■ Stored data
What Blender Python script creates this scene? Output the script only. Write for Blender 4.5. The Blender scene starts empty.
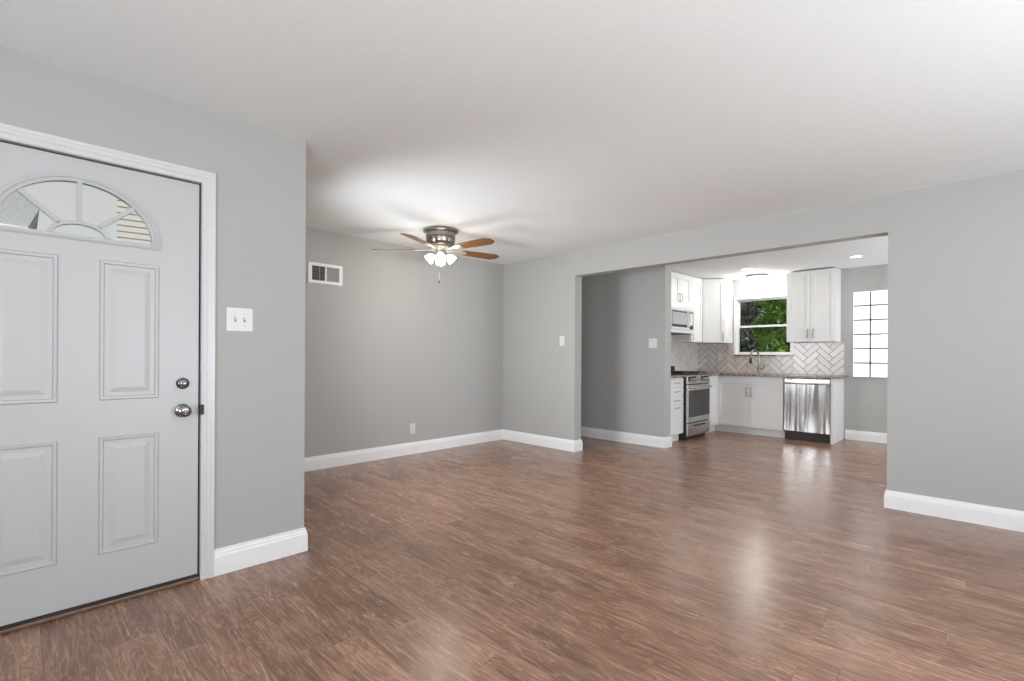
import bpy, bmesh, math, random
from mathutils import Vector, Matrix, Euler
random.seed(7)
PI = math.pi
R = math.radians
scn = bpy.context.scene
C = scn.collection

# ------------------------------------------------------------------ camera
CAM_YAW, CAM_ROLL, F_PX = 44.798, 0.293, 488.36
cam_d = bpy.data.cameras.new('camera')
cam = bpy.data.objects.new('camera', cam_d); C.objects.link(cam)
cam_d.sensor_width = 36.0; cam_d.sensor_fit = 'HORIZONTAL'
cam_d.lens = F_PX / 1024 * 36.0
cam_d.shift_y = (355.593 - 340.5) / 1024
cam_d.clip_start = 0.05
cam.matrix_world = (Matrix.Translation((0, 0, 1.1694)) @ Matrix.Rotation(R(CAM_YAW - 90), 4, 'Z')
                    @ Matrix.Rotation(R(90), 4, 'X') @ Matrix.Rotation(R(CAM_ROLL), 4, 'Z'))
scn.camera = cam

# ------------------------------------------------------------------ colour management, sky, sun, daylight
vs = scn.view_settings
vs.view_transform = 'Standard'; vs.look = 'None'; vs.gamma = 1.0; vs.use_curve_mapping = False
vs.exposure = 0.0
cy = scn.cycles
cy.max_bounces = 10; cy.diffuse_bounces = 6; cy.glossy_bounces = 4; cy.transparent_max_bounces = 16
cy.sample_clamp_indirect = 6.0; cy.caustics_reflective = False; cy.caustics_refractive = False

w = bpy.data.worlds.new('overcast_sky'); scn.world = w; w.use_nodes = True
bg = w.node_tree.nodes['Background']
bg.inputs['Color'].default_value = (0.98, 0.98, 1.0, 1); bg.inputs['Strength'].default_value = 0.65

def lamp(name, kind, loc, rot, energy, color=(1, 1, 1), **kw):
    d = bpy.data.lights.new(name, kind); d.energy = energy; d.color = color
    for k, v in kw.items(): setattr(d, k, v)
    o = bpy.data.objects.new(name, d); C.objects.link(o); o.location = loc; o.rotation_euler = rot
    return o
def aim(d):
    return Vector(d).to_track_quat('-Z', 'Y').to_euler()
lamp('sun', 'SUN', (0, 0, 20), aim((0.06, 0.64, -0.76)), 4.6, (1.0, 0.975, 0.94), angle=R(1.5))
# daylight that comes in through the two living room windows behind the camera
DAY = (0.93, 0.975, 1.03)
lamp('daylight_front_window', 'AREA', (1.7, -2.38, 1.45), aim((0, 1, 0.45)), 22, DAY, shape='RECTANGLE', size=2.3, size_y=1.35)
lamp('daylight_side_window', 'AREA', (-1.86, -0.55, 1.45), aim((1, 0.05, 0.4)), 20, DAY, shape='RECTANGLE', size=1.9, size_y=1.35)
# up-lights added inside those windows to brighten the ceiling
lamp('ceiling_fill_front', 'AREA', (1.7, -2.30, 0.95), aim((0, 0.75, 1)), 110, (0.93, 0.99, 1.05), shape='RECTANGLE', size=2.3, size_y=0.5)
lamp('ceiling_fill_side', 'AREA', (-1.78, -0.55, 0.95), aim((0.75, 0.05, 1)), 84, (0.93, 0.99, 1.05), shape='RECTANGLE', size=1.9, size_y=0.5)
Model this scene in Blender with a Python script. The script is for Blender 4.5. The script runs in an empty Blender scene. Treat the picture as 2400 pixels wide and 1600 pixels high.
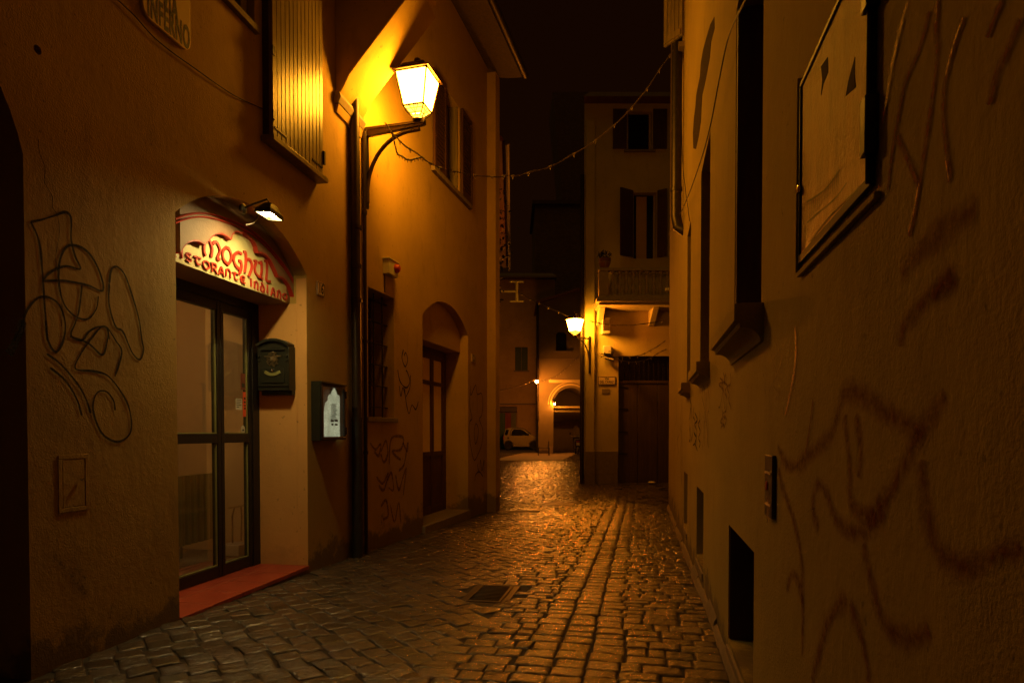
import bpy, bmesh, math, random
from mathutils import noise as mnoise
from mathutils import Vector, Matrix
random.seed(7)
PI = math.pi
sc = bpy.context.scene
COL = sc.collection

# ------------------------------------------------------------------ camera
F = 1500.0; PITCH = math.radians(1.2); HORIZON = 1012.0; EYE = 1.2
YP = HORIZON + F * math.tan(PITCH)
cam = bpy.data.cameras.new('camera'); camo = bpy.data.objects.new('camera', cam); COL.objects.link(camo)
camo.location = (0, 0, EYE); camo.rotation_euler = (PI / 2 - PITCH, 0, 0)
cam.sensor_width = 36; cam.lens = F / 2400 * 36; cam.shift_y = (YP - 800) / 2400
cam.clip_start = 0.05; cam.clip_end = 600
sc.camera = camo

def ray(px, py):
    u = (px - 1200) / F; v = (YP - py) / F
    return Vector((u, math.cos(PITCH) + v * math.sin(PITCH), v * math.cos(PITCH) - math.sin(PITCH)))

def at(px, py, Y):
    d = ray(px, py); k = Y / d.y
    return Vector((d.x * k, Y, EYE + d.z * k))

class Frame:
    """vertical plane: s runs along it, z up, t out towards the street"""
    def __init__(s, ox, oy, dx, dy, nx, ny):
        s.o = Vector((ox, oy, 0)); s.d = Vector((dx, dy, 0)).normalized(); s.n = Vector((nx, ny, 0)).normalized()
    def W(s, a, z, t=0.0):
        p = s.o + s.d * a + s.n * t; return Vector((p.x, p.y, z))
    def hit(s, px, py, off=0.0):
        D = ray(px, py); C = Vector((0, 0, EYE)); P = s.o + s.n * off
        k = s.n.dot(P - C) / s.n.dot(D); q = C + D * k
        return ((q - s.o).dot(s.d), q.z)
    def sx(s, px, off=0.0): return s.hit(px, HORIZON, off)[0]
    def zy(s, px, py, off=0.0): return s.hit(px, py, off)[1]

FA = Frame(-2.837, .5485, 290, 1500, .9818, -.1898)           # restaurant wall
cA = FA.W(6.40, 0)
FB = Frame(cA.x, cA.y, .267, 1, 1, -.267)                      # house with the lantern
FR = Frame(.442, 0, .208, 1, -1, .208)                         # wall on the right
FC = Frame(0, 18.4, 1, 0, 0, -1)                               # balcony house, facing us
FF = Frame(0, 38, 1, 0, 0, -1)                                 # arcade house
FE = Frame(0, 47, 1, 0, 0, -1)                                 # house with the striped shop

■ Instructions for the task
Using the material above, retype each entry exactly and omit the pictures.

■ Worked answer
What Blender Python script creates this scene? Output the script only. Write for Blender 4.5. The Blender scene starts empty.
import bpy, bmesh, math, random
from mathutils import Vector, Matrix, Euler
random.seed(7)
PI = math.pi
R = math.radians
scn = bpy.context.scene
C = scn.collection

# ------------------------------------------------------------------ camera
CAM_YAW, CAM_ROLL, F_PX = 44.798, 0.293, 488.36
cam_d = bpy.data.cameras.new('camera')
cam = bpy.data.objects.new('camera', cam_d); C.objects.link(cam)
cam_d.sensor_width = 36.0; cam_d.sensor_fit = 'HORIZONTAL'
cam_d.lens = F_PX / 1024 * 36.0
cam_d.shift_y = (355.593 - 340.5) / 1024
cam_d.clip_start = 0.05
cam.matrix_world = (Matrix.Translation((0, 0, 1.1694)) @ Matrix.Rotation(R(CAM_YAW - 90), 4, 'Z')
                    @ Matrix.Rotation(R(90), 4, 'X') @ Matrix.Rotation(R(CAM_ROLL), 4, 'Z'))
scn.camera = cam

# ------------------------------------------------------------------ colour management, sky, sun, daylight
vs = scn.view_settings
vs.view_transform = 'Standard'; vs.look = 'None'; vs.gamma = 1.0; vs.use_curve_mapping = False
vs.exposure = 0.0
cy = scn.cycles
cy.max_bounces = 10; cy.diffuse_bounces = 6; cy.glossy_bounces = 4; cy.transparent_max_bounces = 16
cy.sample_clamp_indirect = 6.0; cy.caustics_reflective = False; cy.caustics_refractive = False

w = bpy.data.worlds.new('overcast_sky'); scn.world = w; w.use_nodes = True
bg = w.node_tree.nodes['Background']
bg.inputs['Color'].default_value = (0.98, 0.98, 1.0, 1); bg.inputs['Strength'].default_value = 0.65

def lamp(name, kind, loc, rot, energy, color=(1, 1, 1), **kw):
    d = bpy.data.lights.new(name, kind); d.energy = energy; d.color = color
    for k, v in kw.items(): setattr(d, k, v)
    o = bpy.data.objects.new(name, d); C.objects.link(o); o.location = loc; o.rotation_euler = rot
    return o
def aim(d):
    return Vector(d).to_track_quat('-Z', 'Y').to_euler()
lamp('sun', 'SUN', (0, 0, 20), aim((0.06, 0.64, -0.76)), 4.6, (1.0, 0.975, 0.94), angle=R(1.5))
# daylight that comes in through the two living room windows behind the camera
DAY = (0.93, 0.975, 1.03)
lamp('daylight_front_window', 'AREA', (1.7, -2.38, 1.45), aim((0, 1, 0.45)), 22, DAY, shape='RECTANGLE', size=2.3, size_y=1.35)
lamp('daylight_side_window', 'AREA', (-1.86, -0.55, 1.45), aim((1, 0.05, 0.4)), 20, DAY, shape='RECTANGLE', size=1.9, size_y=1.35)
# up-lights added inside those windows to brighten the ceiling
lamp('ceiling_fill_front', 'AREA', (1.7, -2.30, 0.95), aim((0, 0.75, 1)), 110, (0.93, 0.99, 1.05), shape='RECTANGLE', size=2.3, size_y=0.5)
lamp('ceiling_fill_side', 'AREA', (-1.78, -0.55, 0.95), aim((0.75, 0.05, 1)), 84, (0.93, 0.99, 1.05), shape='RECTANGLE', size=1.9, size_y=0.5)
Model this scene in Blender with a Python script. The script is for Blender 4.5. The script runs in an empty Blender scene. Treat the picture as 2400 pixels wide and 1600 pixels high.
import bpy, bmesh, math, random
from mathutils import noise as mnoise
from mathutils import Vector, Matrix
random.seed(7)
PI = math.pi
sc = bpy.context.scene
COL = sc.collection

# ------------------------------------------------------------------ camera
F = 1500.0; PITCH = math.radians(1.2); HORIZON = 1012.0; EYE = 1.2
YP = HORIZON + F * math.tan(PITCH)
cam = bpy.data.cameras.new('camera'); camo = bpy.data.objects.new('camera', cam); COL.objects.link(camo)
camo.location = (0, 0, EYE); camo.rotation_euler = (PI / 2 - PITCH, 0, 0)
cam.sensor_width = 36; cam.lens = F / 2400 * 36; cam.shift_y = (YP - 800) / 2400
cam.clip_start = 0.05; cam.clip_end = 600
sc.camera = camo

def ray(px, py):
    u = (px - 1200) / F; v = (YP - py) / F
    return Vector((u, math.cos(PITCH) + v * math.sin(PITCH), v * math.cos(PITCH) - math.sin(PITCH)))

def at(px, py, Y):
    d = ray(px, py); k = Y / d.y
    return Vector((d.x * k, Y, EYE + d.z * k))

class Frame:
    """vertical plane: s runs along it, z up, t out towards the street"""
    def __init__(s, ox, oy, dx, dy, nx, ny):
        s.o = Vector((ox, oy, 0)); s.d = Vector((dx, dy, 0)).normalized(); s.n = Vector((nx, ny, 0)).normalized()
    def W(s, a, z, t=0.0):
        p = s.o + s.d * a + s.n * t; return Vector((p.x, p.y, z))
    def hit(s, px, py, off=0.0):
        D = ray(px, py); C = Vector((0, 0, EYE)); P = s.o + s.n * off
        k = s.n.dot(P - C) / s.n.dot(D); q = C + D * k
        return ((q - s.o).dot(s.d), q.z)
    def sx(s, px, off=0.0): return s.hit(px, HORIZON, off)[0]
    def zy(s, px, py, off=0.0): return s.hit(px, py, off)[1]

FA = Frame(-2.837, .5485, 290, 1500, .9818, -.1898)           # restaurant wall
cA = FA.W(6.40, 0)
FB = Frame(cA.x, cA.y, .267, 1, 1, -.267)                      # house with the lantern
FR = Frame(.442, 0, .208, 1, -1, .208)                         # wall on the right
FC = Frame(0, 18.4, 1, 0, 0, -1)                               # balcony house, facing us
FF = Frame(0, 38, 1, 0, 0, -1)                                 # arcade house
FE = Frame(0, 47, 1, 0, 0, -1)                                 # house with the striped shop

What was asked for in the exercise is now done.